If the lord kills the servant, then we’re back to square one.
If the servant kills the lord, then their self-concept as a free person now depends on killing other people.
The struggle for recognition between two people ultimately can and will resolve itself when the contadiction is sublated, or overcome, and both parties move to a new self-concept of themselves as equals.
A new kind of self-consciousness emerges: I am a person who is like others. A person is both a self (for me) and an other (for other people).
Colonialism as dialectic
The initial European conception of their colonial expansion is that it is simply the establishment of a new society in a new place.
But this produces a contradiction: A colonial settlement calls forth its opposite—A colonial settlement is not a native society.

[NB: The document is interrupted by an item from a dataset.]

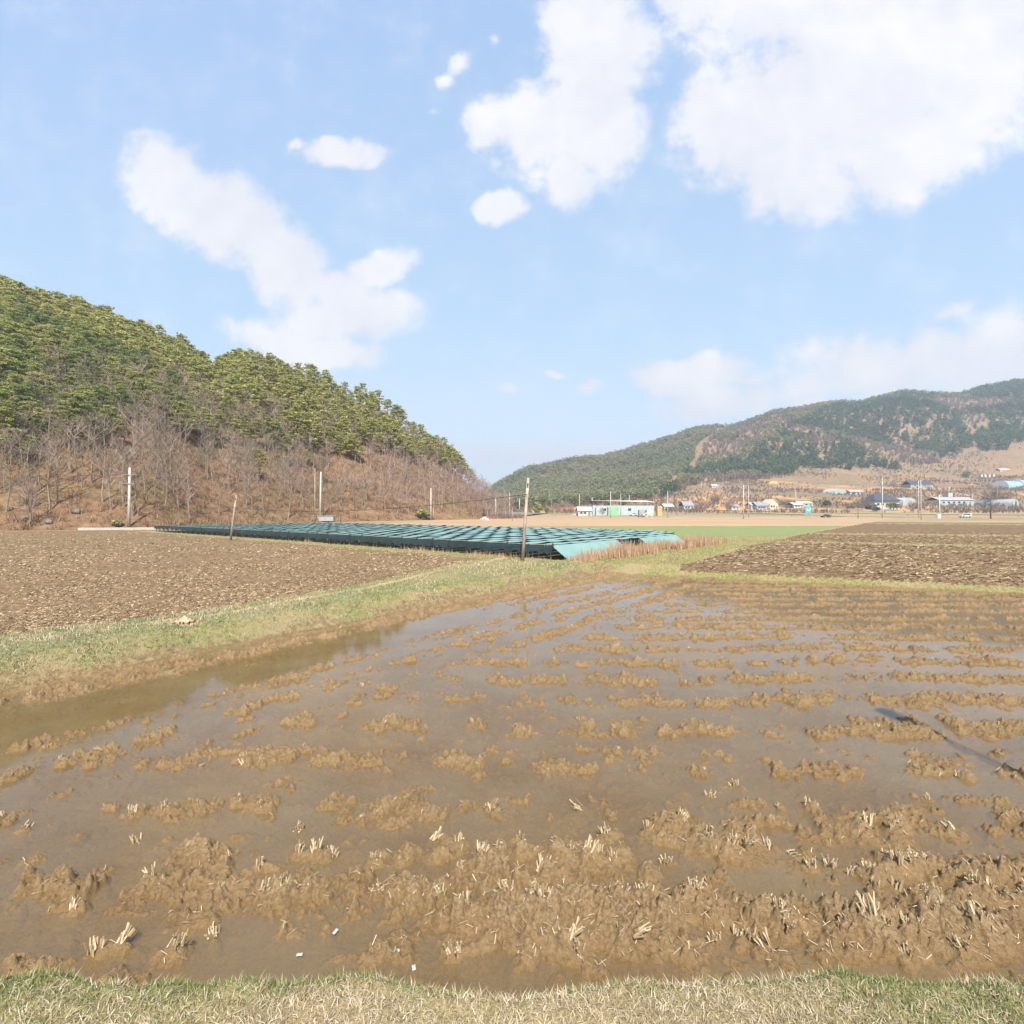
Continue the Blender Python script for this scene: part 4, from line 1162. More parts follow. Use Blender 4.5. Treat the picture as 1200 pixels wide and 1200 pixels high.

Colonialism is the both the establishment of a new community and the displacement of an old community.
The same dialectic is taking place for people who are subject to colonialism.

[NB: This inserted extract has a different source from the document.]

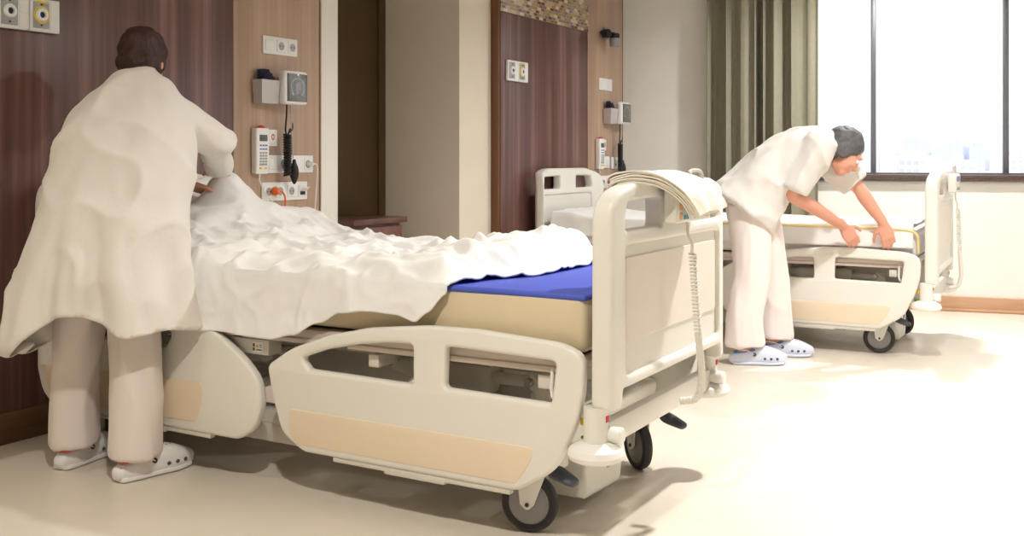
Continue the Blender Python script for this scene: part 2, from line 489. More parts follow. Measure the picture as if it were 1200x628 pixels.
# ------------------------------------------------------------------ curtain
def curtain():
    s0, s1 = s_at(829, .12), s_at(957, .12)
    bm = B(); N = 260; zs = [0.03, .3, .7, 1.1, 1.5, 1.9, 2.3, 2.62]
    rows = []
    for z in zs:
        row = []
        for i in range(N+1):
            t = i/N
            ph = t*6.4+.35*math.sin(t*11)+.25*math.sin(t*23+1)
            amp = .062+.014*math.sin(t*17)
            k = .9+.1*math.sin(z*1.3+t*4)
            d = .085+amp*k*math.sin(2*PI*ph)+.006*nz((t*30, z, 0), (1, .8, 1))
            s = s0+(s1-s0)*t+.012*math.cos(2*PI*ph)*k
            if t > .985: d += (t-.985)*1.0
            row.append(bm.verts.new(MW @ V((s, d, z))))
        rows.append(row)
    for a, c in zip(rows, rows[1:]):
        for i in range(N): bm.faces.new((a[i], a[i+1], c[i+1], c[i]))
    o = obj('curtain', bm, M['curtain'], angle=80)
    m = o.modifiers.new('thick', 'SOLIDIFY'); m.thickness = .004
    tag(o, 'olive grey floor-length curtain gathered at left end of window', 'curtain')
    b = B(); tube(b, [MW @ V((s0-.02, .085, 2.66)), MW @ V((4.9, .085, 2.66))], .012)
    r = obj('curtain_rail', b, M['alum']); tag(r, 'grey metal curtain rail above the window', 'curtain rail')
curtain()

# ------------------------------------------------------------------ headwalls
def headwall(y0, face, label, th):
    """y0: left edge; dark panel 1.27 wide then light strip .624 wide; face: x of the front"""
    t = thing('headwall_panel', label, 'wall panel', (face, y0, 0))
    top = 2.7
    b = B(); box(b, (-th+.001, .02, .12), (0, 1.266, 2.005), .002); obj('dark_panel', b, M['walnut'], t)
    b = B(); box(b, (-th+.001, 0, 0), (-.004, .02, top), .002); obj('edge_strip', b, M['brown_edge'], t)
    b = B(); box(b, (-th+.001, .02, 2.008), (.003, 1.266, top), .002); obj('mosaic_band', b, M['mosaic'], t)
    b = B(); box(b, (-th+.001, 1.268, 0), (0, 1.886, top), .002); obj('light_strip', b, M['oak'], t)
    b = B(); box(b, (-th+.001, 1.886, 0), (0.001, 1.895, top), .001); obj('edge_strip', b, M['brown_edge'], t)
    b = B(); box(b, (-th+.001, .02, 0), (.008, 1.266, .12), .003); obj('skirting', b, M['skirting_dark'], t)
    return t
H1 = (0.0, -.067); H2 = (.35, 3.10)
headwall(H1[1], H1[0], 'dark walnut headwall with a pale strip behind the nearest bed', .06)
headwall(H2[1], H2[0], 'dark walnut headwall topped with mosaic tiles behind the far bed', .06)

# --- fixtures; every builder works in wall space: origin on the wall face, x out of the wall, y along it, z up
def at_wall(H, y, z): return (H[0], H[1]+.067+y, z)

def gang_plate(name, label, cat, H, y, z, kinds, w=.083, h=.09, group=None):
    t = thing(name, label, cat, at_wall(H, y, z), group=group); n = len(kinds)
    b = B(); box(b, (0, 0, 0), (.01, w*n, h), .004); obj('plate', b, M['switch'], t)
    for i, k in enumerate(kinds):
        cy = w*(i+.5); cz = h/2
        if k == 'switch':
            b = B(); box(b, (.008, cy-.027, cz-.027), (.015, cy+.027, cz+.027), .003); obj('rocker', b, M['switch'], t)
        elif k == 'socket':
            R = Matrix.Translation((0, cy, cz)) @ Matrix.Rotation(PI/2, 4, 'Y')
            b = B(); box(b, (.008, cy-.03, cz-.03), (.014, cy+.03, cz+.03), .003); f = obj('socket_frame', b, M['switch'], t)
            b = B(); lathe(b, [(.021, .0142), (.021, .0146), (.018, .0147)], 24, R); obj('socket_well', b, M['switch_grey'], f)
            b = B()
            for s in (-1, 1): lathe(b, [(.0032, .0146), (.0032, .0152)], 10, Matrix.Translation((0, cy+s*.0095, cz)) @ Matrix.Rotation(PI/2, 4, 'Y'))
            obj('pin_holes', b, M['black'], f)
        elif k == 'dial':
            b = B(); lathe(b, [(.026, .008), (.025, .018), (.022, .02)], 24, Matrix.Translation((0, cy, cz)) @ Matrix.Rotation(PI/2, 4, 'Y')); obj('dimmer_knob', b, M['switch_grey'], t)
        elif k == 'blank':
            b = B(); box(b, (.008, cy-.029, cz-.029), (.0125, cy+.029, cz+.029), .002); obj('blank_cover', b, M['switch'], t)
        elif k == 'flap':
            b = B(); box(b, (.008, cy-.03, cz-.03), (.014, cy+.03, cz+.03), .003); f = obj('socket_frame', b, M['switch'], t)
            b = B(); box(b, (.012, cy-.02, cz-.022), (.0145, cy+.02, cz-.004), .001); obj('jack_port', b, M['black'], f)
            b = B(); box(b, (0, -.024, 0), (.004, .024, .03), .0015, mat4=Matrix.Translation((.016, cy, cz)) @ Matrix.Rotation(math.radians(50), 4, 'Y')); obj('hinged_flap', b, M['switch'], f)
    return t

def plug(H, y, z, m, label, pts, group=None, big=True):
    t = thing('power_plug', label, 'plug', at_wall(H, y, z), group=group)
    b = B(); R = Matrix.Translation((.014, 0, 0)) @ Matrix.Rotation(PI/2, 4, 'Y')
    r = .021 if big else .014
    lathe(b, [(r*.95, .0), (r, .004), (r, .016), (r*.7, .026), (r*.55, .036), (r*.3, .038)], 20, R); obj('plug_body', b, m, t)
    b = B(); tube(b, catmull([(.045, 0, 0), (.055, .02, -.005)]+pts, 5), .0045 if big else .003, 8); obj('cable', b, m, t)
    return t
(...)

To be Orokaiva is, on some level, to be not-waitman. Bashkow describes one moment in this struggle of recognition between Orokaiva and the (neo)colonial culture. What happens next?
Orokaiva people are Orokaiva, but in a changed context.
Ethnicity, Inc.
Being San or a member of the Bafokeng kingdom is now defined by the community’s existence within a postcolonial, post-Apartheid nation-state.
Ethnic consciousness of oneself as San, Bafokeng, or another ethnic identity is associated with an overall shift to participation in and dependence on an economy based on private property.
To be San is to be a co-owner of “San traditional knowledge.”
People’s distinctive cultural differences are a basis for their collective identity as an ethnicity, but this identity is objectified as collective property.
References and further reading
Comaroff, Jean, and John L. Comaroff. 1989. “The Colonization of Consciousness in South Africa.” Economy and Society 18 (3): 267–96. https://doi.org/10.1080/03085148900000013.
Comaroff, John L., and Jean Comaroff. 1990. “Goodly Beasts, Beastly Goods: Cattle and Commodities in a South African Context.” American Ethnologist 17 (2): 195–216. http://www.jstor.org/stable/645076.
———. 2009. “A Tale of Two Ethnicities.” In Ethnicity, Inc., 86–116. Chicago: University of Chicago Press.